Every Friday, A.V. Club staffers kick off the weekend by taking a look at the world of gaming, diving in to the ideas that underpin the hobby we love with a bit of Game Theory. We’ll sound off in the space above, and invite you to respond down in the comments, telling us what you’re playing this weekend, and what theories it’s got you kicking around.
I have an unofficial metric I use when thinking about video games; I call it the Bored To Death rule. Its formulation runs something like this: How long can I play a video game without having some outside distraction—a podcast, TV show, some other sort of brain sponge—running, before my thoughts start drifting toward the inevitable certainty of death? That is, how well can a game hijack my brain—typically a premium engine for the production of morbid solipsism—so completely it can’t run down its usual tracks?
I’ve been thinking about death a lot while playing Dragon Age: The Veilguard, the new garbage-collection simulator from BioWare Studios.
Veilguard‘s creators would probably balk at that sanitation-minded descriptor, but if they were being honest, they might admit its accuracy: If I’m breaking down my time with Veilguard—which has run to about 12 hours since the game’s release—I’ve probably spent about a quarter of that time engaging with its fairly fun (but light) take on action-RPG combat, and another quarter trapped in conversations that seem to have very little ability to steer the game’s low-stakes apocalyptic plot. The rest has been spent running around the very pretty landscape, working through “puzzles” often so complex that a clever kindergartner might break a sweat while solving them, and hoovering up the massive amounts of trash that the people of Thedas are apparently obsessed with leaving in little boxes scattered across their world. (I remain hopeful that the game will eventually take me to whatever leviathan industrial facility actually generates the thousands of containers the game fills every nook and cranny with—although the fact that these shiny lootboxes sometimes literally pop out of corpses suggests they might, in fact, be birthed.)
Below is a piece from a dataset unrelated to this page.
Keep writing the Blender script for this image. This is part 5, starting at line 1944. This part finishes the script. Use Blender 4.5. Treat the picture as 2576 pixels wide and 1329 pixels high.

I focus on these waste-management elements not just because they’re tedious, and omnipresent, but because they speak to Veilguard‘s overall design sensibility, which frequently feels like it was crafted by hooking a bunch of testers up to eyeball monitors and EKG meters, then adjusting the game every time their attention flagged—or their emotional reactions dipped—for even a fraction of a second. Veilguard is so worried players will get bored or have a bad time that every inch of the world must be filled with some tiny *ding* to make the dopamine receptors fire; the result is a world where reward itself becomes blunted down to nothingness. (Hooray, I think, another 5 pieces of hardwood! 20 more, and I can craft an upgrade that lets me improve my sword’s attack damage by 5! And then 5 more! And 5 more, soaring into infinity!)
Meanwhile, over in its writing, the game similarly indulges in a pathological fear of bad feelings, going out of its way to blunt the consequences of even the rare decision points it deigns to put in players’ hands. I can’t count the number of conversations I’ve had with the game’s blandly appealing supporting cast where I’ve deliberately tried to make my main character, Rook, as unpleasant as possible, only to be told that everyone “approves” of his blunt, whiny indifference to their petty little issues. For a franchise, and a developer, that used to delight in making you feel the hits from making hard choices—that used to let you piss party members off so much they’d draw steel on you in the middle of a quest because you’d violated some firmly held value—it’s a profoundly disappointing de-evolution of personal stakes. Worse, it’s a sabotaging of whatever character these virtual people might have had: BioWare has always struggled to create party members that weren’t just adulation machines, doling out praise, banter, and sex in exchange for pulling their very simple levers; Veilguard feels like someone looked at the studio’s typical NPC design and said, “Whoa, too many levers.”
Ultimately, Veilguard—which can be fun enough in its own way, provided you’ve got some outside distraction running to keep its time-wasting elements/The Thoughts at bay—feels small, and cowardly, even by the standards of BioWare’s ongoing slide toward more safe design since the days when the studio got flamed to a crisp for the boldly weird Dragon Age 2. (Many of the things we’re complaining about here got a pretty good trial run in the endlessly compromising Dragon Age: Inquisition, and have presumably only been amplified by the total failure of the studio’s last stab at an original IP, Anthem.) Given that this series started as an effort to make a more modern, console-friendly version of computer RPG classic Baldur’s Gate, it feels almost system-shocking to play Veilguard the year after the release of Larian’s Baldur’s Gate 3; to go from a game so committed to player choice that it frequently lets you blow its whole world up with a single careless decision, to one that will gently footnote every time you slightly hurt someone’s feelings (but not too bad), is the gaming equivalent of catching a case of the bends. Veilguard desperately, obsessively wants to make you feel like you matter, like your character is the world’s most special person, even as Rook spends half the game functioning as a fantastical garbage truck for shinies. It wants you to matter so much it makes everything in its world—once one of gaming’s most interesting fantasy landscapes—feel like it doesn’t. No wonder I spend half my time with it contemplating the great beyond; at least it’s more interesting than this.